Provided information –
<<<<

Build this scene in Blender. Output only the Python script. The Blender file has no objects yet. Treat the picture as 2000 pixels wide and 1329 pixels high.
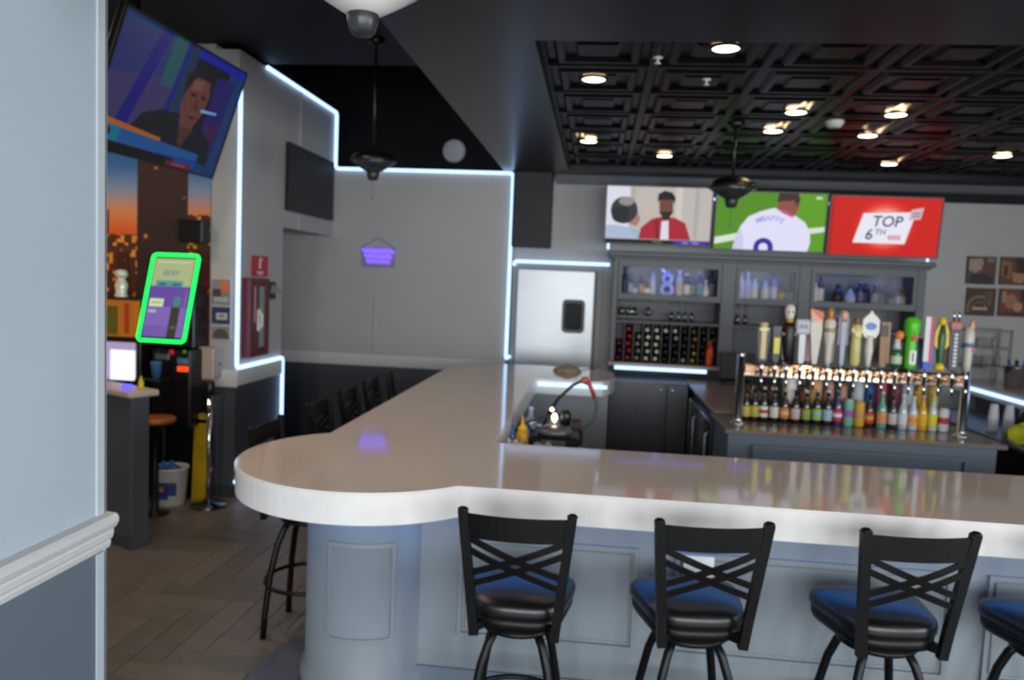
import bpy, bmesh, math, random
from mathutils import Vector, Matrix, Euler

random.seed(7)
scn = bpy.context.scene
COL = scn.collection
PI = math.pi
R = math.radians

# ------------------------------------------------------------------ camera
cam_d = bpy.data.cameras.new('camera')
cam_d.sensor_width = 36.0
cam_d.lens = 1532.0 / 2000.0 * 36.0
cam_d.clip_start = 0.05
cam_d.dof.use_dof = True
cam_d.dof.focus_distance = 1.35
cam_d.dof.aperture_fstop = cam_d.lens / 1000.0 / 0.0066
cam = bpy.data.objects.new('camera', cam_d)
COL.objects.link(cam)
_yaw, _pitch, _roll = R(-6.0135), R(4.3267), R(2.3678)
_f = Vector((math.sin(_yaw) * math.cos(_pitch), math.cos(_yaw) * math.cos(_pitch), -math.sin(_pitch)))
_r = Vector((math.cos(_yaw), -math.sin(_yaw), 0))
_d = _f.cross(_r)
_r2 = _r * math.cos(_roll) - _d * math.sin(_roll)
_d2 = _r * math.sin(_roll) + _d * math.cos(_roll)
_m = Matrix((( _r2.x, -_d2.x, -_f.x), (_r2.y, -_d2.y, -_f.y), (_r2.z, -_d2.z, -_f.z)))
cam.matrix_world = Matrix.Translation((0, 0, 1.9)) @ _m.to_4x4()
scn.camera = cam

# ------------------------------------------------------------------ world, daylight, exposure
world = bpy.data.worlds.new('daylight')
scn.world = world
world.use_nodes = True
_bg = world.node_tree.nodes['Background']
_bg.inputs[0].default_value = (0.62, 0.78, 1.0, 1)
_bg.inputs[1].default_value = 1.2

WINDOWS = [(-1.9, 0.1), (0.7, 2.7), (3.3, 5.3)]      # x ranges of the street windows behind the camera
for _i, (_a, _b) in enumerate(WINDOWS):
    _l = bpy.data.lights.new('window_daylight', 'AREA')
    _l.shape = 'RECTANGLE'; _l.size = _b - _a; _l.size_y = 2.0
    _l.energy = 165.0; _l.color = (0.95, 0.98, 1.0)
    _o = bpy.data.objects.new('window_daylight', _l)
    _o.location = ((_a + _b) / 2, -3.42, 1.8); _o.rotation_euler = (R(90), 0, 0)
    COL.objects.link(_o)

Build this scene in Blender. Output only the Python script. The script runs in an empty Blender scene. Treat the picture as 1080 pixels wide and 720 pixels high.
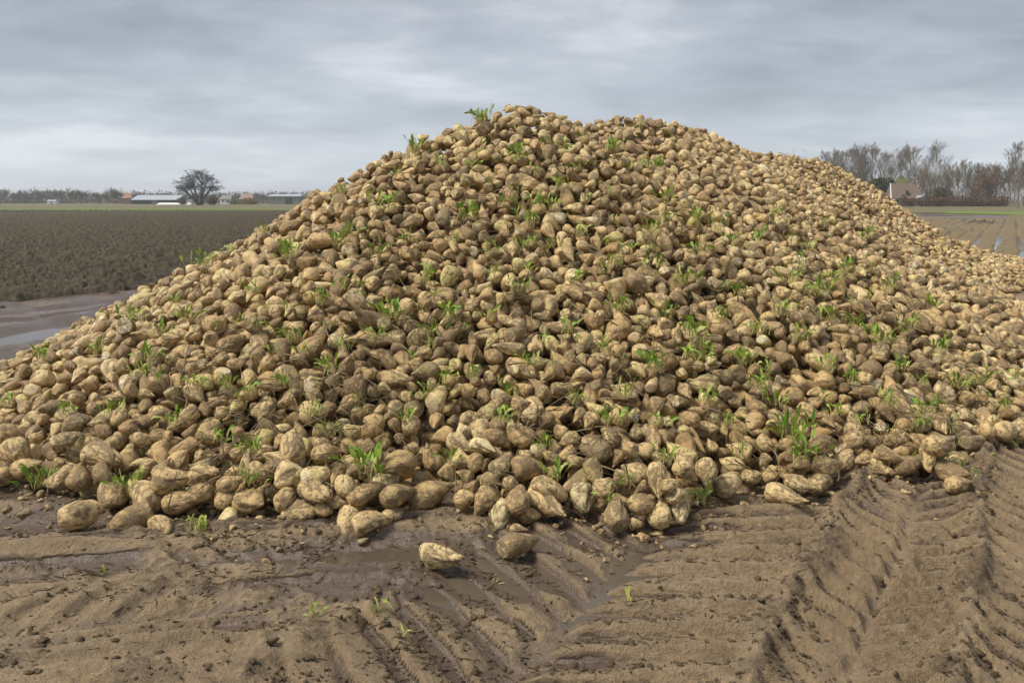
# Sugar beet heap on a muddy field edge under an overcast sky.
import bpy, math, time
import numpy as np
from mathutils import Matrix, Vector
T0 = time.time()
C = bpy.context.scene.collection
SC = bpy.context.scene
rs = np.random.RandomState

# ------------------------------------------------------------------ camera
FPX, H0 = 900.0, 1.75                       # focal length in pixels of a 1080 px wide frame, eye height
V0 = 211.0                                  # image row of the horizon
TILT = math.atan((360 - V0) / FPX)
ct, st = math.cos(TILT), math.sin(TILT)
def ray(u, v):
    x = (u - 540) / FPX; y = -(v - 360) / FPX
    d = np.array([x, ct + y * st, -st + y * ct])
    return d / d[1]
def ground_at(u, v, z=0.0):
    d = ray(u, v); k = (z - H0) / d[2]
    return np.array([d[0] * k, k, z])
def at_depth(u, v, y):
    d = ray(u, v); return np.array([d[0] * y, y, H0 + d[2] * y])
def project(P):
    P = np.asarray(P, float); x = P[..., 0]; y = P[..., 1]; z = P[..., 2] - H0
    dep = y * ct - z * st; up = y * st + z * ct
    return 540 + FPX * x / dep, 360 - FPX * up / dep, dep

cam = bpy.data.cameras.new('camera'); cam.lens = 36 * FPX / 1080; cam.sensor_width = 36; cam.clip_start = .05; cam.clip_end = 20000
co = bpy.data.objects.new('camera', cam); C.objects.link(co)
co.location = (0, 0, H0); co.rotation_euler = (math.pi / 2 - TILT, 0, 0); SC.camera = co

# ------------------------------------------------------------------ helpers
def tag(o, label=None, cat=None, group=None, kind=None):
    if label: o['label'] = label
    if cat: o['category'] = cat
    if group: o['group'] = group
    if kind: o['kind'] = kind
    return o
def empty(name, loc=(0, 0, 0), rz=0.0):
    o = bpy.data.objects.new(name, None); o.empty_display_size = .2; C.objects.link(o)
    o.location = loc; o.rotation_euler = (0, 0, rz); return o
def make_mesh(name, V, F, smooth=True, attrs=None, mats=None, mat_idx=None):
    """V (n,3); F int array (m,4) - triangles repeat the last index."""
    V = np.asarray(V, np.float32); F = np.asarray(F, np.int64)
    me = bpy.data.meshes.new(name)
    tri = F[:, 2] == F[:, 3]
    cnt = np.where(tri, 3, 4)
    start = np.concatenate([[0], np.cumsum(cnt)[:-1]])
    keep = np.ones(F.shape, bool); keep[tri, 3] = False
    loops = F[keep]
    me.vertices.add(len(V)); me.vertices.foreach_set('co', V.ravel())
    me.loops.add(len(loops)); me.loops.foreach_set('vertex_index', loops.astype(np.int32))
    me.polygons.add(len(F)); me.polygons.foreach_set('loop_start', start.astype(np.int32))
    me.polygons.foreach_set('use_smooth', np.full(len(F), smooth))
    if mat_idx is not None: me.polygons.foreach_set('material_index', np.asarray(mat_idx, np.int32))
    for k, a in (attrs or {}).items():
        a = np.asarray(a, np.float32)
        if a.ndim == 1:
            at = me.attributes.new(k, 'FLOAT', 'POINT'); at.data.foreach_set('value', a)
        else:
            at = me.attributes.new(k, 'FLOAT_VECTOR', 'POINT'); at.data.foreach_set('vector', a.ravel())
    for m in (mats or []): me.materials.append(m)
    me.update(calc_edges=True)
    return me
def link(name, me, parent=None, loc=None):
    o = bpy.data.objects.new(name, me); C.objects.link(o)
    if parent: o.parent = parent
    if loc is not None: o.location = loc
    return o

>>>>

Aim of the exercise –
With the pictures omitted, reproduce the records in full and exactly.

Reply –
Build this scene in Blender. Output only the Python script. The Blender file has no objects yet. Treat the picture as 2000 pixels wide and 1329 pixels high.
import bpy, bmesh, math, random
from mathutils import Vector, Matrix, Euler

random.seed(7)
scn = bpy.context.scene
COL = scn.collection
PI = math.pi
R = math.radians

# ------------------------------------------------------------------ camera
cam_d = bpy.data.cameras.new('camera')
cam_d.sensor_width = 36.0
cam_d.lens = 1532.0 / 2000.0 * 36.0
cam_d.clip_start = 0.05
cam_d.dof.use_dof = True
cam_d.dof.focus_distance = 1.35
cam_d.dof.aperture_fstop = cam_d.lens / 1000.0 / 0.0066
cam = bpy.data.objects.new('camera', cam_d)
COL.objects.link(cam)
_yaw, _pitch, _roll = R(-6.0135), R(4.3267), R(2.3678)
_f = Vector((math.sin(_yaw) * math.cos(_pitch), math.cos(_yaw) * math.cos(_pitch), -math.sin(_pitch)))
_r = Vector((math.cos(_yaw), -math.sin(_yaw), 0))
_d = _f.cross(_r)
_r2 = _r * math.cos(_roll) - _d * math.sin(_roll)
_d2 = _r * math.sin(_roll) + _d * math.cos(_roll)
_m = Matrix((( _r2.x, -_d2.x, -_f.x), (_r2.y, -_d2.y, -_f.y), (_r2.z, -_d2.z, -_f.z)))
cam.matrix_world = Matrix.Translation((0, 0, 1.9)) @ _m.to_4x4()
scn.camera = cam

# ------------------------------------------------------------------ world, daylight, exposure
world = bpy.data.worlds.new('daylight')
scn.world = world
world.use_nodes = True
_bg = world.node_tree.nodes['Background']
_bg.inputs[0].default_value = (0.62, 0.78, 1.0, 1)
_bg.inputs[1].default_value = 1.2

WINDOWS = [(-1.9, 0.1), (0.7, 2.7), (3.3, 5.3)]      # x ranges of the street windows behind the camera
for _i, (_a, _b) in enumerate(WINDOWS):
    _l = bpy.data.lights.new('window_daylight', 'AREA')
    _l.shape = 'RECTANGLE'; _l.size = _b - _a; _l.size_y = 2.0
    _l.energy = 165.0; _l.color = (0.95, 0.98, 1.0)
    _o = bpy.data.objects.new('window_daylight', _l)
    _o.location = ((_a + _b) / 2, -3.42, 1.8); _o.rotation_euler = (R(90), 0, 0)
    COL.objects.link(_o)

Build this scene in Blender. Output only the Python script. The script runs in an empty Blender scene. Treat the picture as 1080 pixels wide and 720 pixels high.
# Sugar beet heap on a muddy field edge under an overcast sky.
import bpy, math, time
import numpy as np
from mathutils import Matrix, Vector
T0 = time.time()
C = bpy.context.scene.collection
SC = bpy.context.scene
rs = np.random.RandomState

# ------------------------------------------------------------------ camera
FPX, H0 = 900.0, 1.75                       # focal length in pixels of a 1080 px wide frame, eye height
V0 = 211.0                                  # image row of the horizon
TILT = math.atan((360 - V0) / FPX)
ct, st = math.cos(TILT), math.sin(TILT)
def ray(u, v):
    x = (u - 540) / FPX; y = -(v - 360) / FPX
    d = np.array([x, ct + y * st, -st + y * ct])
    return d / d[1]
def ground_at(u, v, z=0.0):
    d = ray(u, v); k = (z - H0) / d[2]
    return np.array([d[0] * k, k, z])
def at_depth(u, v, y):
    d = ray(u, v); return np.array([d[0] * y, y, H0 + d[2] * y])
def project(P):
    P = np.asarray(P, float); x = P[..., 0]; y = P[..., 1]; z = P[..., 2] - H0
    dep = y * ct - z * st; up = y * st + z * ct
    return 540 + FPX * x / dep, 360 - FPX * up / dep, dep

cam = bpy.data.cameras.new('camera'); cam.lens = 36 * FPX / 1080; cam.sensor_width = 36; cam.clip_start = .05; cam.clip_end = 20000
co = bpy.data.objects.new('camera', cam); C.objects.link(co)
co.location = (0, 0, H0); co.rotation_euler = (math.pi / 2 - TILT, 0, 0); SC.camera = co

# ------------------------------------------------------------------ helpers
def tag(o, label=None, cat=None, group=None, kind=None):
    if label: o['label'] = label
    if cat: o['category'] = cat
    if group: o['group'] = group
    if kind: o['kind'] = kind
    return o
def empty(name, loc=(0, 0, 0), rz=0.0):
    o = bpy.data.objects.new(name, None); o.empty_display_size = .2; C.objects.link(o)
    o.location = loc; o.rotation_euler = (0, 0, rz); return o
def make_mesh(name, V, F, smooth=True, attrs=None, mats=None, mat_idx=None):
    """V (n,3); F int array (m,4) - triangles repeat the last index."""
    V = np.asarray(V, np.float32); F = np.asarray(F, np.int64)
    me = bpy.data.meshes.new(name)
    tri = F[:, 2] == F[:, 3]
    cnt = np.where(tri, 3, 4)
    start = np.concatenate([[0], np.cumsum(cnt)[:-1]])
    keep = np.ones(F.shape, bool); keep[tri, 3] = False
    loops = F[keep]
    me.vertices.add(len(V)); me.vertices.foreach_set('co', V.ravel())
    me.loops.add(len(loops)); me.loops.foreach_set('vertex_index', loops.astype(np.int32))
    me.polygons.add(len(F)); me.polygons.foreach_set('loop_start', start.astype(np.int32))
    me.polygons.foreach_set('use_smooth', np.full(len(F), smooth))
    if mat_idx is not None: me.polygons.foreach_set('material_index', np.asarray(mat_idx, np.int32))
    for k, a in (attrs or {}).items():
        a = np.asarray(a, np.float32)
        if a.ndim == 1:
            at = me.attributes.new(k, 'FLOAT', 'POINT'); at.data.foreach_set('value', a)
        else:
            at = me.attributes.new(k, 'FLOAT_VECTOR', 'POINT'); at.data.foreach_set('vector', a.ravel())
    for m in (mats or []): me.materials.append(m)
    me.update(calc_edges=True)
    return me
def link(name, me, parent=None, loc=None):
    o = bpy.data.objects.new(name, me); C.objects.link(o)
    if parent: o.parent = parent
    if loc is not None: o.location = loc
    return o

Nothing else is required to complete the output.